A team of Cal Poly engineering students took first place in an international competition with their senior project, a design for a heating, refrigerating and air conditioning system for the Drake Well Museum in Titusville, Pa. The American Society of Heating, Refrigerating and Air Conditioning Engineers (ASHRAE) holds the annual Student Design Competition to challenge students to design a practical, cost-effective and sustainable system.
Team “Cool Kids Only,” as they nicknamed themselves, was awarded first place in system selection, a challenge tailored specifically to mechanical engineers.
The Cool Kids, comprised of mechanical engineering students Evan Oda, Kristin Porter, Navid Saiidnia, Jeffrey Wong, Cameron Young and Lynn Gualtieri, entered a proposal for a variable refrigerant volume (VRV) system.
The VRV system allows for efficient indoor environment control and saves both money and energy, engineering graduate Lynn Gualtieri said.
“We settled on that because as part of the design competition we wanted something new and up-and-coming,” Gualtieri said.

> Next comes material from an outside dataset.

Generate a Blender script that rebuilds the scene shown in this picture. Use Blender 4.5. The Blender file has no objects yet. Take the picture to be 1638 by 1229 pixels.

The first challenge the students faced was picking a design that would be both practical and sustainable, which they found in the VRV system.
This year, the museum challenge also required students to factor in humidity and the fragility of artifacts, mechanical engineering graduate Navid Saiidnia said.
“There were a lot of special considerations we had to take into account,” Saiidnia said. “They had rooms with exhibits where you had to maintain certain conditions or the exhibits could get damaged.”
The real-life museum’s location, Pennsylvania, was also troublesome, Saiidnia said, because of the climate.
“It’s colder; it’s humid,” Saiidnia said.
The Cool Kids Team was stumped at first by how to deal with weather that was so different from temperate California, Saiidnia said.
The team solved this problem by using various energy sources to control the museum’s temperature.
The Cool Kids used a ground source water loop in their design, passing water in the VRV system underground to use the Earth’s own energy to heat or cool the museum, mechanical engineering graduate Cameron Young said.
“The great thing about that is when you reject heat into the ground during the summer months, you can pull that heat out of the ground in the winter months,” Young said.
The team also used the heat energy of air leaving the building to warm the air being brought into the building.
“Air leaving, for example, the bathroom, you can’t reuse because it has particles and contaminants,” Young said. “But we use the energy from that air and transfer it over to the incoming air.”
In addition to being versatile, the VRV system was also extremely efficient and green, which are major requirements of the ASHRAE competition.
To make the proposal even greener, the team also made use of solar panels to supply the energy that couldn’t be pulled from the Earth or air. The result was an environmentally conscious museum, Saiidnia said.
“We managed to make an almost zero energy building,” Saiidnia said.
The green appeal of the VRV system was not the only factor in taking the Cool Kids to victory, though, faculty adviser for the team Jesse Maddren said. The Cool Kids also put thought into its presentation.
The team members said they knew from the beginning they did not want to present their project in a typical fashion. Most engineering presentations are full of technical information and blocks of direct text, Maddren said, but the Cal Poly team decided to make their presentation more colorful.
“As engineers, we’re kind of to the point and don’t like the flowery,” Maddren said.
The team rejected the typical engineering report format, Maddren said, and drew inspiration instead from architecture reports. The resulting team report was larger than the traditional engineering report, and used graphics to communicate the key points of the proposal.
“As always, the engineering work was pretty solid,” Maddren said, but the information was presented in a more attention-grabbing fashion.
In the end, The Cool Kids said the most important thing the team learned from the competition was not just an engineering lesson; the team said it learned how to work effectively in a group.
“You have to try to make everyone happy, which is the biggest part,” Saiidnia said.